UN Envoy Applauds Iran for Hosting Large Number of Refugees

TEHRAN (Tasnim) - UN resident coordinator in Iran appreciated the measures adopted by the Islamic Republic in hosting foreign nationals, saying Iran is the world’s second biggest country accepting foreign refugees.

In his visit to the Tasnim News Agency office in Tehran, Garry Lewis admired Iran for hosting a large population of refugees over the past three decades, the bulk of which have flocked into the country from neighboring Afghanistan.

Preceded by Pakistan, Iran is the second country in the world that accepts the highest number of refugees, Lewis announced.

“Iran has very well hosted the refugees over the past three decades,” the UN coordinator said.

Out of the total 880,000 registered refugees in Iran, Lewis explained, 840,000 are Afghans and the rest come from Iraq.

He also pointed to the living conditions of the foreign nationals in Iran, saying 97 percent of the refugees reside in the cities, while only 3 percent are located in the refugee camps.

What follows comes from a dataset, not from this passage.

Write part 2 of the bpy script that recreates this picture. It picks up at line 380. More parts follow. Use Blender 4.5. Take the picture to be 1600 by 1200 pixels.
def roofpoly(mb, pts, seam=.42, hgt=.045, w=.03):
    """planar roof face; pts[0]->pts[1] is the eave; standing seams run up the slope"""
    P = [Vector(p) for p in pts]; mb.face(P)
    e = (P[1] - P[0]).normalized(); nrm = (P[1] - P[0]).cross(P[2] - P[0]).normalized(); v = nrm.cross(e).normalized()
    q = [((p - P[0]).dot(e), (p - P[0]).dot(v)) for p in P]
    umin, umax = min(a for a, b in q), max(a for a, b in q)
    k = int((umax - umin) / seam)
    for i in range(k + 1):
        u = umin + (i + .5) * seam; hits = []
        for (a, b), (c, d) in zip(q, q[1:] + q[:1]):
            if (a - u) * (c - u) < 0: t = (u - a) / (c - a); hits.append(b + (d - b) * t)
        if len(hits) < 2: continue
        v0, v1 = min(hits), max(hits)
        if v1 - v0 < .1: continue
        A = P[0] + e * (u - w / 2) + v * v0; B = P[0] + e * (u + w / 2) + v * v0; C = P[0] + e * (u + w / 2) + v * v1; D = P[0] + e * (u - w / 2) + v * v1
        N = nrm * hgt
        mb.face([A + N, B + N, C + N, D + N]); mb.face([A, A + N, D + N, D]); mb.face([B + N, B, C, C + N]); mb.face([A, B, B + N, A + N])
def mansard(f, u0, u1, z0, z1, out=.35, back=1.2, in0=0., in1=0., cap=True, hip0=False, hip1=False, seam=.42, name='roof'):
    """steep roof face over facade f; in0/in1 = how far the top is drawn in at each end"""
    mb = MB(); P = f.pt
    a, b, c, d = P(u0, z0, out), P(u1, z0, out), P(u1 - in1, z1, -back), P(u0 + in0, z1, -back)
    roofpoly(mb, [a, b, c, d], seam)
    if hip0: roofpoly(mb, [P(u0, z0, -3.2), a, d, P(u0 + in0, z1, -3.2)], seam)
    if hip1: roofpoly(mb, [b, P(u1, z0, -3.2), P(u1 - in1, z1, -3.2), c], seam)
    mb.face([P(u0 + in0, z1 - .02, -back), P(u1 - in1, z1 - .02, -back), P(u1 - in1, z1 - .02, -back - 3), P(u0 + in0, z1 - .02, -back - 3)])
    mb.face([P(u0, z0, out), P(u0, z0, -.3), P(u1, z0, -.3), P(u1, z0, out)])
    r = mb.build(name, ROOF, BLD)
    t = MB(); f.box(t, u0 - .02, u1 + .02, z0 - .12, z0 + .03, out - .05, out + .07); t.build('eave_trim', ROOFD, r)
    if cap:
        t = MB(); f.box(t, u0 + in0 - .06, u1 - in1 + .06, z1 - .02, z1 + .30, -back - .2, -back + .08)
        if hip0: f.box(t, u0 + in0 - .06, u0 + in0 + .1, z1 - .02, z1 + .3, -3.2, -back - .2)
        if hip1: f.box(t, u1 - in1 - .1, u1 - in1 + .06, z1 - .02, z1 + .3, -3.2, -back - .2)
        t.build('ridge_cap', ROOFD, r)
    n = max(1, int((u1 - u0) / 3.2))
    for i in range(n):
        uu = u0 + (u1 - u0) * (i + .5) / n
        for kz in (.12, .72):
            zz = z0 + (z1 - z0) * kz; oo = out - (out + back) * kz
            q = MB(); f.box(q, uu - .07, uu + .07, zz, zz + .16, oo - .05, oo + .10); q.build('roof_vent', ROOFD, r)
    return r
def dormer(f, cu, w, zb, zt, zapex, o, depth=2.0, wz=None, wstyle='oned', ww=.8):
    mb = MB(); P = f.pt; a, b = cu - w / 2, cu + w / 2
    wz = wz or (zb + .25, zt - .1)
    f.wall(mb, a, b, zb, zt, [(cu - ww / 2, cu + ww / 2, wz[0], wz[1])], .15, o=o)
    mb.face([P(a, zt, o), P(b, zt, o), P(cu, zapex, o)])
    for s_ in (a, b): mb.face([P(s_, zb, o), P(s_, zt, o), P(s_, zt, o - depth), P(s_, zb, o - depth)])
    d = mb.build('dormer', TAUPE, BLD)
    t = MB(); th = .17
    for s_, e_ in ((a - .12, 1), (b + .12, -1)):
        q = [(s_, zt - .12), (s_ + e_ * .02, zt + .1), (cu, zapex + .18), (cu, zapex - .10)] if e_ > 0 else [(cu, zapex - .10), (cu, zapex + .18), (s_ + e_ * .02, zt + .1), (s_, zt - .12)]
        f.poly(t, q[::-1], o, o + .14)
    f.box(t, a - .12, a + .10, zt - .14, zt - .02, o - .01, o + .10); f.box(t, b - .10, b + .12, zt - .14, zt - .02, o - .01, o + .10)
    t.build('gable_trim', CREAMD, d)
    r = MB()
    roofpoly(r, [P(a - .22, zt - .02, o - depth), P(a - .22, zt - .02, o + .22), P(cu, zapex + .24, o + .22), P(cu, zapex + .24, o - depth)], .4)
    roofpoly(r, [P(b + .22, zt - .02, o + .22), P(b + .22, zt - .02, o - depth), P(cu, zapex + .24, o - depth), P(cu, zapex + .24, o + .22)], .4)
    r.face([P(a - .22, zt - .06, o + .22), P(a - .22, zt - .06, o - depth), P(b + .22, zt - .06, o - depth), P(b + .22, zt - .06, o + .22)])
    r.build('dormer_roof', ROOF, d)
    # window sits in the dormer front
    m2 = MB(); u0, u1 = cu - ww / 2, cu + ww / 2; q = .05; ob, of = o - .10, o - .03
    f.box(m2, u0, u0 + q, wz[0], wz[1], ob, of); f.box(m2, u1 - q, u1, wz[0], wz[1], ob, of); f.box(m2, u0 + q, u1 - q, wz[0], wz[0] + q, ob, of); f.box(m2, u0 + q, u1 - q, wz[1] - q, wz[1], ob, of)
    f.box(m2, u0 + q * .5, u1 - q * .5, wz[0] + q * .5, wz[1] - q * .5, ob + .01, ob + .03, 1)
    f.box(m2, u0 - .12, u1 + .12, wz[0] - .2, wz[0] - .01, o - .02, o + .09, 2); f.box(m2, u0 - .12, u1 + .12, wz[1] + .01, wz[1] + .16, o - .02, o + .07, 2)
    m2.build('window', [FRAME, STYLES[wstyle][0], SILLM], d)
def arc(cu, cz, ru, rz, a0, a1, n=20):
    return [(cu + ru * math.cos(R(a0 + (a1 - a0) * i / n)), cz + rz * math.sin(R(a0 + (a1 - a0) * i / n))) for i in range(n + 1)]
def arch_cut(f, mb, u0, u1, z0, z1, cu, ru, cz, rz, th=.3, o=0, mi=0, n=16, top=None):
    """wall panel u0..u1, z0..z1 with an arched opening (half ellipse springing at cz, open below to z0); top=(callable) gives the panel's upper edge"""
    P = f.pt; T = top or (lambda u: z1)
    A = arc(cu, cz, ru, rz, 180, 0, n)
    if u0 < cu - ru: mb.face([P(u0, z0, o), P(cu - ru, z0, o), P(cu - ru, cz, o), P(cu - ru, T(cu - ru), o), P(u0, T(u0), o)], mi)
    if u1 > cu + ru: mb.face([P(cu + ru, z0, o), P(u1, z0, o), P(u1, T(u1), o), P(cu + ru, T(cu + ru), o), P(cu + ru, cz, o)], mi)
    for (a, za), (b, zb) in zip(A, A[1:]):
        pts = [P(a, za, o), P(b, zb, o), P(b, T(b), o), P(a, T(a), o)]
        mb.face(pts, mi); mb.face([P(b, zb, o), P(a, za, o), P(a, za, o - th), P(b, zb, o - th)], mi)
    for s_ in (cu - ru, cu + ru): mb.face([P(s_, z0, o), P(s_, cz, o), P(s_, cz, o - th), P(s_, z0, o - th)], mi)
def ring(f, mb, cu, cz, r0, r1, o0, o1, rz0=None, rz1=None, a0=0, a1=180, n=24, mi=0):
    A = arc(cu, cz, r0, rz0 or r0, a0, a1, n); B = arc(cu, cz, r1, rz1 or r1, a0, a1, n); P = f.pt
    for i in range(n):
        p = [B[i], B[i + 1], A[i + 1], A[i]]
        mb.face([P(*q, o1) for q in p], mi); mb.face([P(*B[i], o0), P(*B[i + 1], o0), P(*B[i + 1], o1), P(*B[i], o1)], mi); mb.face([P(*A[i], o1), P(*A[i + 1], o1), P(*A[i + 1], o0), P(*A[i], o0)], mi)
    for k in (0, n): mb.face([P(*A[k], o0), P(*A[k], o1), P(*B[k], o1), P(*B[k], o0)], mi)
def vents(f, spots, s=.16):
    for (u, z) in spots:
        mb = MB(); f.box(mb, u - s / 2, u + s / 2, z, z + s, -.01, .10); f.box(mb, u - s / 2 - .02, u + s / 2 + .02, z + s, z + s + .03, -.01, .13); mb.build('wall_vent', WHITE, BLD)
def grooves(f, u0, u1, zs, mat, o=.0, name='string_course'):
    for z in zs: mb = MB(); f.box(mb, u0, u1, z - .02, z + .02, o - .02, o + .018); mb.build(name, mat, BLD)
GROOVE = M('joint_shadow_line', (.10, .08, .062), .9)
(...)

The high rate of living in cities is a sign that Iran has taken valuable measures for the refugees’ health and occupation, Lewis noted.

The UN representative said some 10,000 Afghan refugees return to their country from Iran each year, stressing that stability should prevail in Afghanistan so that more Afghans would return home of their own volition.

In relevant comments in November 2013, Asadollah Amiri, cultural attaché of Afghanistan embassy in Tehran, appreciated Iran’s granting of citizenship right to Afghan elites and provision of higher education facilities for Afghans residing in Iran.

“Granting citizenship rights to immigrant Afghan elites was a very effective move in bilateral cultural relations, but I believe more than being concerned about changing the documents and the ID cards and granting rights to Afghan immigrants, we should try to boost cultural interactions and raise public awareness about our common culture and heritage," the Afghan diplomat said at the time.

Iran has hosted Afghan refugees since the late 1970s following the occupation of their country by the Soviet Union troops. Although many of those refugees have returned to their country voluntarily, there are still hundreds of thousands of documented and undocumented Afghans in Iran.